SUPPLIED RECORDS
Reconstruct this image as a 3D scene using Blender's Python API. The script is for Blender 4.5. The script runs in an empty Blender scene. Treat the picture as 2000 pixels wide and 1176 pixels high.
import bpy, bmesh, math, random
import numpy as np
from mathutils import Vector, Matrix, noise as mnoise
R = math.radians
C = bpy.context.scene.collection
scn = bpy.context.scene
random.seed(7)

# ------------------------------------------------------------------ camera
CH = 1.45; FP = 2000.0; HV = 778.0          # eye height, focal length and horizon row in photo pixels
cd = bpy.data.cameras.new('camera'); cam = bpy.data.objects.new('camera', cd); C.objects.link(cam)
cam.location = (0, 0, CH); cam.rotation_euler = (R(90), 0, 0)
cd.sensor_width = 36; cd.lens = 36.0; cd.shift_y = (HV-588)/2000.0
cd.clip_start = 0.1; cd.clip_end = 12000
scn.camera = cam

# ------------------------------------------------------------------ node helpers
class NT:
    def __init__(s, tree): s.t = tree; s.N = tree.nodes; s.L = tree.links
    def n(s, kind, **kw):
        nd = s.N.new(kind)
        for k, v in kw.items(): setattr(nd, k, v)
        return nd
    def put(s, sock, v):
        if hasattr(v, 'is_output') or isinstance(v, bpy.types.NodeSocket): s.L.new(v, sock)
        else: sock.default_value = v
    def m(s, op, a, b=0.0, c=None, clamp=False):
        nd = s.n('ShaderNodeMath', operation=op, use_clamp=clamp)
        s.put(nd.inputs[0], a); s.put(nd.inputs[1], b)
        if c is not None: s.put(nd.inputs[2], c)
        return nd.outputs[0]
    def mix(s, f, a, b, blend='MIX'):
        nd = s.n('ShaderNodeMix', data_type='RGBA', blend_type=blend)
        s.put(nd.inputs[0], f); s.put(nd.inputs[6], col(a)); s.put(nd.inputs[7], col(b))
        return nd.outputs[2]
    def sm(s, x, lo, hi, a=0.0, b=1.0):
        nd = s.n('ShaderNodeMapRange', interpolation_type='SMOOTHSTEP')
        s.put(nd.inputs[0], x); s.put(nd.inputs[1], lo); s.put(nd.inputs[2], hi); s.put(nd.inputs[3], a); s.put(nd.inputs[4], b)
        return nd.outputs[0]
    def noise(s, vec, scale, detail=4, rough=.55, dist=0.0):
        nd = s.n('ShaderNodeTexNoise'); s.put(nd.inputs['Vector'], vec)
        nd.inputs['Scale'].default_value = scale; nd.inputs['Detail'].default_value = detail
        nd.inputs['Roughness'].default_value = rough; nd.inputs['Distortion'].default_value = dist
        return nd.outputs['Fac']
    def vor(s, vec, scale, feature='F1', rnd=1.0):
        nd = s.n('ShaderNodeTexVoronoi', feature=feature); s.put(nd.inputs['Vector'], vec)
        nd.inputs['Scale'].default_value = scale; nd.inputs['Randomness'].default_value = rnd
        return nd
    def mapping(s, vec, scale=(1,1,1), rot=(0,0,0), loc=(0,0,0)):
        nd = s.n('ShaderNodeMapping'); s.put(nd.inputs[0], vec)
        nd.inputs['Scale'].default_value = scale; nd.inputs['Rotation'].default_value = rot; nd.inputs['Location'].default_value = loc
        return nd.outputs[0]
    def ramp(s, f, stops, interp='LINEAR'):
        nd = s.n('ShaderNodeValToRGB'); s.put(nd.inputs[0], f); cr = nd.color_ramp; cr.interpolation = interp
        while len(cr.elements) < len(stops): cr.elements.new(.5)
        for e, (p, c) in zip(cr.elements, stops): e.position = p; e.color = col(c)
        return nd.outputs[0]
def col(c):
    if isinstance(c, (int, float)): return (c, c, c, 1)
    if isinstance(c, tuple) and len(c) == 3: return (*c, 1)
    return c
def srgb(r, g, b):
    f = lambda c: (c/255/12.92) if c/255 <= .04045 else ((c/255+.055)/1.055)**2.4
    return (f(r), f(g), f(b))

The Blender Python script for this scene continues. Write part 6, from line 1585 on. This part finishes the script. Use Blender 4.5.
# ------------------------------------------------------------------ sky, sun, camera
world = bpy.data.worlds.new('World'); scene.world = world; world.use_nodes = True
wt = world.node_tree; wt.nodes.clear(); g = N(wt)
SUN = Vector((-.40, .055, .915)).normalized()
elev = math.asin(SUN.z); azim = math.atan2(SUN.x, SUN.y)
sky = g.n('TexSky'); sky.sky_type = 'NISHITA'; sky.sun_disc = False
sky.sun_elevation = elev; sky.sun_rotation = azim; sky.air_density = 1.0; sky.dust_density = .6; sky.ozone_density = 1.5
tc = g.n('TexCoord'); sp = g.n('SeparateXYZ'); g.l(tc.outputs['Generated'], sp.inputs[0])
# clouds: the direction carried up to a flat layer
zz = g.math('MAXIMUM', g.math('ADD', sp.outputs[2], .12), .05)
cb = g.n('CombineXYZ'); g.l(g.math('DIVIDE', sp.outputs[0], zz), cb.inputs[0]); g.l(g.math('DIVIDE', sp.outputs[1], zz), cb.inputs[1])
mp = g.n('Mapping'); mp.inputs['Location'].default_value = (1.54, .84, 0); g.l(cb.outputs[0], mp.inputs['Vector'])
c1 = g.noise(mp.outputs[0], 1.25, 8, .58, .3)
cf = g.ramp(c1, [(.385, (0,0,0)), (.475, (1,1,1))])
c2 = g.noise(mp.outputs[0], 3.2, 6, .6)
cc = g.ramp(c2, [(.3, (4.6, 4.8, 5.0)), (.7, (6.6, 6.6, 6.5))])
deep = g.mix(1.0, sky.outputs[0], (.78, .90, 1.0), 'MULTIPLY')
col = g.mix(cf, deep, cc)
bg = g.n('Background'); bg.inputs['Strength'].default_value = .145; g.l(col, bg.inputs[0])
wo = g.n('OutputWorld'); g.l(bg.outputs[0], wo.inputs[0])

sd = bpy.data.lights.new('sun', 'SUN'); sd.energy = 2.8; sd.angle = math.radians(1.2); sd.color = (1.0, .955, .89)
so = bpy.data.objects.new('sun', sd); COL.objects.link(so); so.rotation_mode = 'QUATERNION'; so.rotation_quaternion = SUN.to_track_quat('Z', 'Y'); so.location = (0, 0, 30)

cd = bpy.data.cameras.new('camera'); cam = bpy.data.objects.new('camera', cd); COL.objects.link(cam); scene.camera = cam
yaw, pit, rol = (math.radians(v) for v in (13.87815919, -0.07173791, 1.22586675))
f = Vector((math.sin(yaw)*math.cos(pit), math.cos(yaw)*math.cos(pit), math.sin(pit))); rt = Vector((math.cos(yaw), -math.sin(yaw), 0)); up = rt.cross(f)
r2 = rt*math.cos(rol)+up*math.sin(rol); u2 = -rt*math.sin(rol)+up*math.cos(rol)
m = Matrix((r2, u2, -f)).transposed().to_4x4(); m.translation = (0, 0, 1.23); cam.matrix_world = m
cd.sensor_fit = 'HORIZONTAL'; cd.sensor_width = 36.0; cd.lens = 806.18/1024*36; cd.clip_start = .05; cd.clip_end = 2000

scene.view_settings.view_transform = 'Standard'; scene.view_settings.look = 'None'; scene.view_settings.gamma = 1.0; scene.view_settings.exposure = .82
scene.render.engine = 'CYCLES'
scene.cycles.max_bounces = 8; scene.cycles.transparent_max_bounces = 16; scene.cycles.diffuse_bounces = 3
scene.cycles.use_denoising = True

WHAT YOU SHOULD DO
Your answer consists solely of the lines from the top of the records above through the line that contains "scn.camera = cam", each echoed exactly.

COMPLETE OUTPUT
Reconstruct this image as a 3D scene using Blender's Python API. The script is for Blender 4.5. The script runs in an empty Blender scene. Treat the picture as 2000 pixels wide and 1176 pixels high.
import bpy, bmesh, math, random
import numpy as np
from mathutils import Vector, Matrix, noise as mnoise
R = math.radians
C = bpy.context.scene.collection
scn = bpy.context.scene
random.seed(7)

# ------------------------------------------------------------------ camera
CH = 1.45; FP = 2000.0; HV = 778.0          # eye height, focal length and horizon row in photo pixels
cd = bpy.data.cameras.new('camera'); cam = bpy.data.objects.new('camera', cd); C.objects.link(cam)
cam.location = (0, 0, CH); cam.rotation_euler = (R(90), 0, 0)
cd.sensor_width = 36; cd.lens = 36.0; cd.shift_y = (HV-588)/2000.0
cd.clip_start = 0.1; cd.clip_end = 12000
scn.camera = cam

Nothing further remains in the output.